List<Record> getRecordsPage(Record record, int pageSize) {
    // Note this is NOT a native query
    Query query = entityManager.createQuery(
        "SELECT COUNT(r) " +
        "FROM Record r " +
        "WHERE (r.foo < :foo) OR ((r.foo = :foo) AND (r.bar < :bar))");
    query.setParameter("foo", record.getFoo());
    query.setParameter("bar", record.getBar());
    int zeroBasedPosition = ((Number) query.getSingleResult()).intValue();
    int pageIndex = zeroBasedPosition / pageSize;
    return getRecordsPage(pageIndex, pageSize);
}

There are two tricky considerations: getting the WHERE clause exactly right, and dealing with "ties" in all of your sort columns.

Regarding the WHERE clause, the goal is to count the records that sort "lower" than the given Record. With one sort column it's easy: it's just the records with r.foo < :foo, for example.

For two sort columns it's marginally harder, since there are potentially "ties" in the first column that have to be broken with the second column. So the "lower" records either have r.foo < :foo, or r.foo = :foo AND r.bar < :bar. (If there were three, then you'd need three OR conditions-- something like (r.foo < :foo) OR ((r.foo = :foo) AND (r.bar < :bar)) OR ((r.foo = :foo) AND (r.bar = :bar) AND (r.baz < :baz)).)

And then there's the possibility of "ties" in all of your sort columns. If this happens, then your pager function (getRecordsPage(long,int)) could potentially get different results each time if it's naively implemented (since the database has leeway to return "equal" rows in a different order every time a query is performed).

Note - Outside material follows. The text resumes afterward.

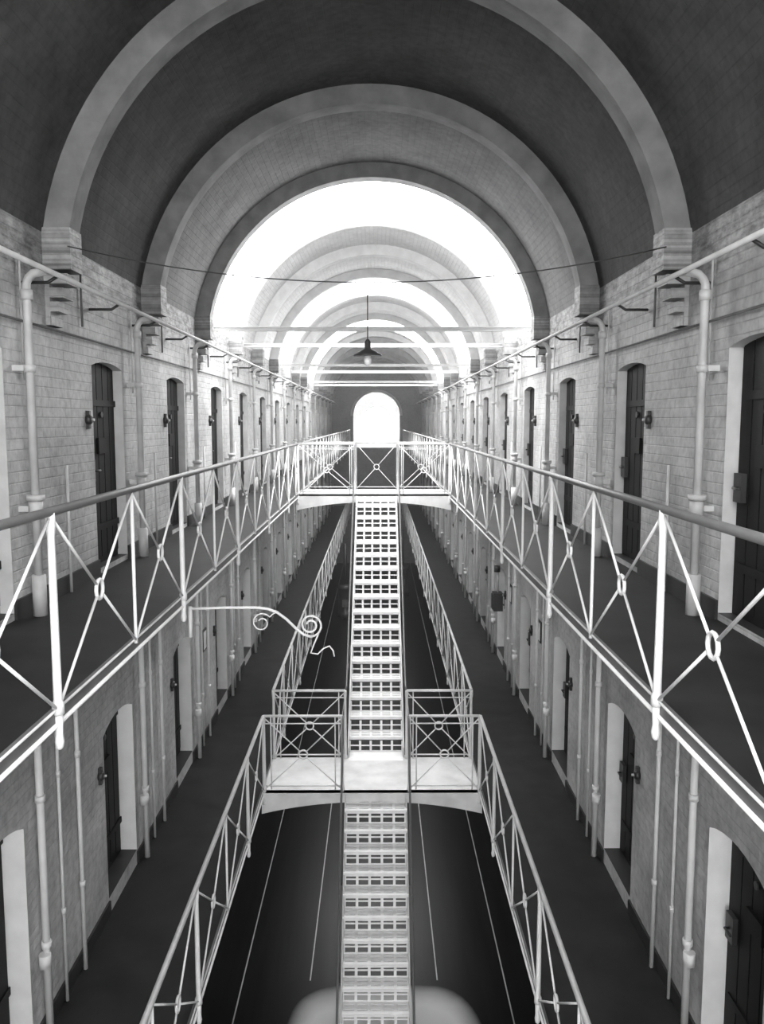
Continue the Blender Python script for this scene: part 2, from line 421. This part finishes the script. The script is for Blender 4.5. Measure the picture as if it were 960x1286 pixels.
# stairs
def stair(ytop, ztop, ybot, zbot, nr, depth):
    b = MB(); run_ = (ytop-ybot)/nr; rise = (ztop-zbot)/nr
    x0, x1 = SC-SW+.02, SC+SW-.02; bs = 5
    for j in range(1, nr+1):
        z = ztop-rise*j; y = ytop-run_*j           # nosing towards the viewer
        ya, yb = y-.02, y-.02+depth
        # cast-iron tread: frame plus rows of slots
        if j < nr:
            nb = 3; gap = .034; bw = (depth-gap*(nb-1))/nb
            for k in range(nb):
                yy = ya+(bw+gap)*k; b.box(x0, x1, yy, yy+bw, z-.022, z, M_tread)
            for k in range(bs+1):
                xx = x0+(x1-x0)*k/bs; b.box(xx-.016, xx+.016, ya, yb, z-.024, z+.001, M_tread)
            b.box(x0, x1, ya-.004, ya+.012, z-.04, z+.002, M_tread)
        elif zbot > 0:
            b.box(x0, x1, ya-.1, yb, z-.022, z+.003, M_tread)
        # slotted riser plate at the back of the tread
        yr = ya+depth
        b.box(x0, x1, yr, yr+.008, z, z+rise*.07, M_tread)
        b.box(x0, x1, yr, yr+.008, z+rise*.4, z+rise*.49, M_tread)
        for k in range(bs+1):
            xx = x0+(x1-x0)*k/bs; b.box(xx-.016, xx+.016, yr-.002, yr+.008, z, z+rise*.8, M_tread)
    for xx in (SC-SW, SC+SW-.02):                   # stringers
        lo, hi = -.14, .14
        pts = [(ytop+.05, ztop+hi-.14), (ytop+.05, ztop+lo-.1), (ybot, zbot+lo+.14), (ybot, zbot+hi)]
        A = [(xx, y, z) for y, z in pts]; C = [(xx+.02, y, z) for y, z in pts]
        b.face(A, M_pipe); b.face(C, M_pipe)
        for j in range(4):
            b.face([A[j], A[(j+1) % 4], C[(j+1) % 4], C[j]], M_pipe)
    for s in (-1, 1):                               # handrails with posts
        xx = SC+s*(SW+.015)
        b.tube([(xx, ytop, ztop+H), (xx, ytop-.08, ztop+H-.02), (xx, ybot+.25, zbot+H+.13), (xx, ybot+.08, zbot+H+.03), (xx+s*.02, ybot, zbot+H)], .014, M_rail, 8)
        for k in range(1, 4):
            f = k/4; y = ytop+(ybot-ytop)*f; z = ztop+(zbot-ztop)*f
            b.tube([(xx, y, z-.1), (xx, y, z+H)], .009, M_rail, 6)
    return b.obj('iron_staircase')
stair(UB[0], G2, LB[1], G1, 17, .24)
stair(LB[0], G1, 7.75, 0, 17, .2)

# service pipes
for side, nm in ((-1, 'left'), (1, 'right')):
    b = MB()
    b.tube([(side*2.22, YB, 9.05), (side*2.22, YE, 9.05)], .019, M_pipe, 10)
    b.tube([(side*2.47, YB, 8.72), (side*2.47, YE, 8.72)], .009, M_fascia, 6)
    for k in KS:
        yb = Y0+BAY*k
        for dy in (-.45, 1.0):
            b.tube([(side*2.22, yb+dy, 9.05), (side*2.3, yb+dy, 9.0), (side*2.5, yb+dy, 9.0)], .013, M_dark, 6)
        b.tube([(side*2.48, yb+.75, 9.28), (side*2.48, yb+.75, 8.82)], .01, M_fascia, 6)
        b.tube([(side*2.48, yb+2.2, 9.2), (side*2.48, yb+2.2, 8.3)], .008, M_pipe, 6)
    b.obj('service_pipe')
    b = MB()
    for k in KS:
        y = Y0+BAY*k-.64; x = side*2.38
        b.tube([(x, y, G2), (x, y, 8.96), (x-side*.02, y, 9.0), (x-side*.05, y, 9.03), (side*2.24, y, 9.05)], .03, M_pipe, 10)
        for (za, zb, rr) in ((G2, G2+.3, .05), (G2+.72, G2+.84, .05), (G2+.84, G2+.88, .065), (G2+1.75, G2+1.8, .04), (8.85, 8.92, .042)):
            b.tube([(x, y, za), (x, y, zb)], rr, M_pipe, 12)
        for z in (G2+1.78, G2+.78): b.box(min(x, side*W), max(x, side*W), y-.015, y+.015, z-.02, z+.02, M_pipe)
        b.tube([(side*2.46, y+.84, G2), (side*2.46, y+.84, G2+1.05)], .012, M_pipe, 6)
    b.obj('heating_riser_pipe')
    b = MB()
    for k in KS:
        for dy, r, x in ((2.02, .028, 2.43), (.15, .018, 2.45), (2.45, .013, 2.46)):
            y = Y0+BAY*k+dy
            b.tube([(side*x, y, G1), (side*x, y, G2-.07)], r, M_white, 10)
            for z in (G1+.75, G1+1.9, G1+2.6):
                b.tube([(side*x, y, z), (side*x, y, z+.05)], r*1.35, M_white, 10)
        y = Y0+BAY*k+2.02
        b.tube([(side*2.43, y-.04, G1+.62), (side*2.43, y-.04, G1+.72)], .045, M_white, 10)
    b.obj('drain_pipe')
    for k in KS:
        for z, dy in ((8.02, .83), (4.75, .8)):
            b = MB(); x = side*W; y = Y0+BAY*k+dy
            b.tube([(x, y, z), (x-side*.03, y, z), (x-side*.05, y, z)], 0, M_dark, 12, radii=[.045, .045, .03])
            b.tube([(x-side*.05, y, z), (x-side*.07, y, z)], .012, M_pipe, 8)
            b.box(min(x, x-side*.03), max(x, x-side*.03), y-.022, y+.022, z-.08, z+.08, M_dark)
            b.obj('cell_bell')

# tie beams
for y in (12.7, 15.4, 20.7, 23.4, 29.2, 31.8):
    b = MB(); z = 9.38
    b.box(-W, W, y-.05, y+.05, z+.022, z+.032, M_white); b.box(-W, W, y-.05, y+.05, z-.032, z-.022, M_white)
    b.box(-W, W, y-.006, y+.006, z-.022, z+.022, M_white)
    b.obj('tie_beam')

# suspended lamp on span wire
b = MB(); yw = 6.6
pts = []
for j in range(25):
    f = j/24*2-1; pts.append((f*2.3, yw, 9.07+.27*f*f))
b.tube(pts, .005, M_dark, 6)
b.tube([(0, yw, 9.07), (0, yw, 8.6)], .005, M_dark, 6)
b.tube([(0, yw, a) for a in (8.64, 8.62, 8.57, 8.56, 8.52, 8.51)], 0, M_dark, 16, radii=[.01, .024, .024, .04, .11, .112])
b.tube([(0, yw, a) for a in (8.53, 8.48, 8.45, 8.43)], 0, M_white, 12, radii=[.02, .03, .026, .008])
b.obj('pendant_lamp')

# scrolled iron bracket under the left gallery
b = MB(); yb = 6.9
def tb(pp, r): b.tube([(x, yb, z) for x, z in pp], r, M_white, 8)
tb([(-1.5, 6.44), (-1.2, 6.45), (-.94, 6.45), (-.85, 6.44), (-.77, 6.41), (-.69, 6.35), (-.61, 6.27), (-.55, 6.22), (-.49, 6.2)], .012)
sp = []
for j in range(34):
    a = -math.pi/2+j/33*3.4*math.pi; rr = .1-.07*j/33
    sp.append((-.49+rr*math.cos(a), 6.3+rr*math.sin(a)))
tb(sp, .009)
sp = []
for j in range(24):
    a = 0.2*math.pi+j/23*2.6*math.pi; rr = .085-.055*j/23
    sp.append((-.9+rr*math.cos(a), 6.32+rr*math.sin(a)))
tb([(-.77, 6.41), (-.8, 6.4)]+sp, .006)
tb([(-.42, 6.23), (-.46, 6.14), (-.49, 6.06), (-.43, 6.05), (-.38, 6.1), (-.33, 6.12), (-.3, 6.08), (-.29, 6.03)], .007)
tb([(-1.5, 6.2), (-1.5, 6.46)], .018)
b.obj('scroll_bracket')

# framed notices and box on the lower walls
for s, y, z in ((1, 12.2, 4.9), (-1, 12.1, 4.8), (1, 14.9, 4.9)):
    b = MB(); x = s*W
    b.box(min(x, x-s*.02), max(x, x-s*.02), y-.12, y+.12, z-.16, z+.16, M_dark)
    b.box(min(x-s*.02, x-s*.024), max(x-s*.02, x-s*.024), y-.09, y+.09, z-.13, z+.13, M_paper)
    b.obj('framed_notice')
b = MB(); b.box(2.32, 2.5, 15.9, 16.15, 4.35, 4.7, M_dark); b.box(2.3, 2.32, 15.93, 16.12, 4.38, 4.67, M_dark)
b.tube([(2.42, 16.05, 4.7), (2.42, 16.05, 5.1)], .02, M_pipe, 8)
b.tube([(2.4, 16.05, 5.1), (2.4, 16.05, 5.22)], .06, M_dark, 12); b.obj('wall_switch_box')
# iron stoves on the ground floor
for x, y in ((-1.25, 33.5), (1.2, 38.0)):
    b = MB()
    b.tube([(x, y, a) for a in (.1, .12, .3, .32, 1.2, 1.25, 1.4, 1.45)], 0, M_dark, 16, radii=[.3, .32, .32, .28, .28, .31, .31, .12])
    b.tube([(x, y, 1.4), (x, y, 3.1)], .07, M_dark, 10)
    for a in range(3): 
        c, s_ = math.cos(a*2.09), math.sin(a*2.09)
        b.tube([(x+.25*c, y+.25*s_, .12), (x+.28*c, y+.28*s_, 0)], .03, M_dark, 6)
    b.box(x-.12, x+.12, y-.32, y-.27, .55, .85, M_fascia)
    b.obj('iron_stove')

# thin dusty air filling the far part of the hall
vm = bpy.data.materials.new('dusty_air'); vm.use_nodes = True; t = vm.node_tree; t.nodes.clear()
vs = N(t, 'ShaderNodeVolumeScatter'); vs.inputs['Density'].default_value = .005; vs.inputs['Anisotropy'].default_value = .3
mo = N(t, 'ShaderNodeOutputMaterial'); t.links.new(vs.outputs[0], mo.inputs['Volume'])
b = MB(); b.box(-2.45, 2.45, 12.2, YE-.05, .05, 11.4, vm); b.obj('dusty_air')

# ------------------------------------------------------------------ world
w = bpy.data.worlds.new('world'); S.world = w; w.use_nodes = True
w.node_tree.nodes['Background'].inputs[0].default_value = g(1); w.node_tree.nodes['Background'].inputs[1].default_value = 0.3

# ------------------------------------------------------------------ camera
cd = bpy.data.cameras.new('camera'); cam = bpy.data.objects.new('camera', cd); S.collection.objects.link(cam)
cam.location = (.08, 0, 8.0); cam.rotation_euler = (R(90-6.14), 0, -.0048)
cd.sensor_fit = 'VERTICAL'; cd.sensor_height = 36; cd.lens = 36*1050/1286; cd.clip_start = .05
S.camera = cam
S.view_settings.view_transform = 'Standard'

One easy way to get around this is to add a sort by the record ID to make sure that the ties are broken the same way every time. And you'd want to put corresponding logic in BOTH of the functions mentioned in your question. That means having adding id onto the end of your query, e.g. ORDER BY foo,bar,id, in the pager function, and adding another OR condition to the WHERE in getRecordsPage(Record,int).)